* Begin Dataset entries *

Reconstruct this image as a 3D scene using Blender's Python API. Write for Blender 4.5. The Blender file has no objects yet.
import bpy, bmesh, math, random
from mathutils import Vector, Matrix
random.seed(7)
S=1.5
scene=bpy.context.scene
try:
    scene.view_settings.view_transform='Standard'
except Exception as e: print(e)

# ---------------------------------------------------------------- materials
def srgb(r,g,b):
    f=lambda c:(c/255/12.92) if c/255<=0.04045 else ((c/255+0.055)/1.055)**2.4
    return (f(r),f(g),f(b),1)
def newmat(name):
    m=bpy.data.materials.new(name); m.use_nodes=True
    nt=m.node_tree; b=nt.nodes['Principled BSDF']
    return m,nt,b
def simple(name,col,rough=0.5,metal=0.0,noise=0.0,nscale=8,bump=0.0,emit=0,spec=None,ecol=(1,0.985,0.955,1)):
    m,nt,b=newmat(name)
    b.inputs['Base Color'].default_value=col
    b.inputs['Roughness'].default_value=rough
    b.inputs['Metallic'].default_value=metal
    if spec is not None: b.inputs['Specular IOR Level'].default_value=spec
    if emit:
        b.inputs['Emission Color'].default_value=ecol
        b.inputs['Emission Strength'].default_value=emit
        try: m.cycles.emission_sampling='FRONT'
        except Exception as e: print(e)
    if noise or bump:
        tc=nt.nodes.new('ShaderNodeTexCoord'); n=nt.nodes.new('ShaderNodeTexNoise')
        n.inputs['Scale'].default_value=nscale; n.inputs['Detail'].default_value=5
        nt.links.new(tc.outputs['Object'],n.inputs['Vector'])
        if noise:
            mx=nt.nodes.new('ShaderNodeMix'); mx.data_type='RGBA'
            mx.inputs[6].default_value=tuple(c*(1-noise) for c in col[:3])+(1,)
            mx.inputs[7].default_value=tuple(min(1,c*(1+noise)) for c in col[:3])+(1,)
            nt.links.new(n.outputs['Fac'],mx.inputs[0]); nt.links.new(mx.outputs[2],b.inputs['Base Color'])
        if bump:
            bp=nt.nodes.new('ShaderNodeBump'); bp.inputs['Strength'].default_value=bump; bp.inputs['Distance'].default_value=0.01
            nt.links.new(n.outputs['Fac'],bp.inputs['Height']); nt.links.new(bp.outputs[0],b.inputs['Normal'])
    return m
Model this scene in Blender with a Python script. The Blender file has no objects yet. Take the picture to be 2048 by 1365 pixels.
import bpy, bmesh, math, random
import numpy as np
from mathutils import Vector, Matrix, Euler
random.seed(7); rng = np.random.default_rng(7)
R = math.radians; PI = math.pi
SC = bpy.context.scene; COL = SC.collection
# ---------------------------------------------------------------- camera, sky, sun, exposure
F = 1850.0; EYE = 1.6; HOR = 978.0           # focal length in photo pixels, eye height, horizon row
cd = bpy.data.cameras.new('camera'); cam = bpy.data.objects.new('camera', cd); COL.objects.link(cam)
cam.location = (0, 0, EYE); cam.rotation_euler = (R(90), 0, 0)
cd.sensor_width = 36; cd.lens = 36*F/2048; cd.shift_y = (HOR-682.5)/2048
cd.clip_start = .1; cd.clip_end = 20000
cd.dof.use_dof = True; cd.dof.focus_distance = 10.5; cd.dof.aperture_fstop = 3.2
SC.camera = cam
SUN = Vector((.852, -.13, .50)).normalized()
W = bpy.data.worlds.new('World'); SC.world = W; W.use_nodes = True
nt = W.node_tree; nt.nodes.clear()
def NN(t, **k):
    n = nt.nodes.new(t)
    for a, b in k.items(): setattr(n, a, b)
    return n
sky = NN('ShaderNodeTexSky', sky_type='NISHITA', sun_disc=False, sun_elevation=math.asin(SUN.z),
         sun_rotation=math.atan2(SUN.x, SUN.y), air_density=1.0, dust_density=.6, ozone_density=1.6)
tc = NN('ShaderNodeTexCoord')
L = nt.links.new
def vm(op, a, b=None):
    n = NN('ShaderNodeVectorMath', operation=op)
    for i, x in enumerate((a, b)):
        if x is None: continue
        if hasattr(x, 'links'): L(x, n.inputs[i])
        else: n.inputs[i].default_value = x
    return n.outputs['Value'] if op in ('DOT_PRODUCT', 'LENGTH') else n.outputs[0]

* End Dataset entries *

Output all of the material, please, exactly as it stands.

• **Answer to the exercise**
Reconstruct this image as a 3D scene using Blender's Python API. Write for Blender 4.5. The Blender file has no objects yet.
import bpy, bmesh, math, random
from mathutils import Vector, Matrix
random.seed(7)
S=1.5
scene=bpy.context.scene
try:
    scene.view_settings.view_transform='Standard'
except Exception as e: print(e)

# ---------------------------------------------------------------- materials
def srgb(r,g,b):
    f=lambda c:(c/255/12.92) if c/255<=0.04045 else ((c/255+0.055)/1.055)**2.4
    return (f(r),f(g),f(b),1)
def newmat(name):
    m=bpy.data.materials.new(name); m.use_nodes=True
    nt=m.node_tree; b=nt.nodes['Principled BSDF']
    return m,nt,b
def simple(name,col,rough=0.5,metal=0.0,noise=0.0,nscale=8,bump=0.0,emit=0,spec=None,ecol=(1,0.985,0.955,1)):
    m,nt,b=newmat(name)
    b.inputs['Base Color'].default_value=col
    b.inputs['Roughness'].default_value=rough
    b.inputs['Metallic'].default_value=metal
    if spec is not None: b.inputs['Specular IOR Level'].default_value=spec
    if emit:
        b.inputs['Emission Color'].default_value=ecol
        b.inputs['Emission Strength'].default_value=emit
        try: m.cycles.emission_sampling='FRONT'
        except Exception as e: print(e)
    if noise or bump:
        tc=nt.nodes.new('ShaderNodeTexCoord'); n=nt.nodes.new('ShaderNodeTexNoise')
        n.inputs['Scale'].default_value=nscale; n.inputs['Detail'].default_value=5
        nt.links.new(tc.outputs['Object'],n.inputs['Vector'])
        if noise:
            mx=nt.nodes.new('ShaderNodeMix'); mx.data_type='RGBA'
            mx.inputs[6].default_value=tuple(c*(1-noise) for c in col[:3])+(1,)
            mx.inputs[7].default_value=tuple(min(1,c*(1+noise)) for c in col[:3])+(1,)
            nt.links.new(n.outputs['Fac'],mx.inputs[0]); nt.links.new(mx.outputs[2],b.inputs['Base Color'])
        if bump:
            bp=nt.nodes.new('ShaderNodeBump'); bp.inputs['Strength'].default_value=bump; bp.inputs['Distance'].default_value=0.01
            nt.links.new(n.outputs['Fac'],bp.inputs['Height']); nt.links.new(bp.outputs[0],b.inputs['Normal'])
    return m
Model this scene in Blender with a Python script. The Blender file has no objects yet. Take the picture to be 2048 by 1365 pixels.
import bpy, bmesh, math, random
import numpy as np
from mathutils import Vector, Matrix, Euler
random.seed(7); rng = np.random.default_rng(7)
R = math.radians; PI = math.pi
SC = bpy.context.scene; COL = SC.collection
# ---------------------------------------------------------------- camera, sky, sun, exposure
F = 1850.0; EYE = 1.6; HOR = 978.0           # focal length in photo pixels, eye height, horizon row
cd = bpy.data.cameras.new('camera'); cam = bpy.data.objects.new('camera', cd); COL.objects.link(cam)
cam.location = (0, 0, EYE); cam.rotation_euler = (R(90), 0, 0)
cd.sensor_width = 36; cd.lens = 36*F/2048; cd.shift_y = (HOR-682.5)/2048
cd.clip_start = .1; cd.clip_end = 20000
cd.dof.use_dof = True; cd.dof.focus_distance = 10.5; cd.dof.aperture_fstop = 3.2
SC.camera = cam
SUN = Vector((.852, -.13, .50)).normalized()
W = bpy.data.worlds.new('World'); SC.world = W; W.use_nodes = True
nt = W.node_tree; nt.nodes.clear()
def NN(t, **k):
    n = nt.nodes.new(t)
    for a, b in k.items(): setattr(n, a, b)
    return n
sky = NN('ShaderNodeTexSky', sky_type='NISHITA', sun_disc=False, sun_elevation=math.asin(SUN.z),
         sun_rotation=math.atan2(SUN.x, SUN.y), air_density=1.0, dust_density=.6, ozone_density=1.6)
tc = NN('ShaderNodeTexCoord')
L = nt.links.new
def vm(op, a, b=None):
    n = NN('ShaderNodeVectorMath', operation=op)
    for i, x in enumerate((a, b)):
        if x is None: continue
        if hasattr(x, 'links'): L(x, n.inputs[i])
        else: n.inputs[i].default_value = x
    return n.outputs['Value'] if op in ('DOT_PRODUCT', 'LENGTH') else n.outputs[0]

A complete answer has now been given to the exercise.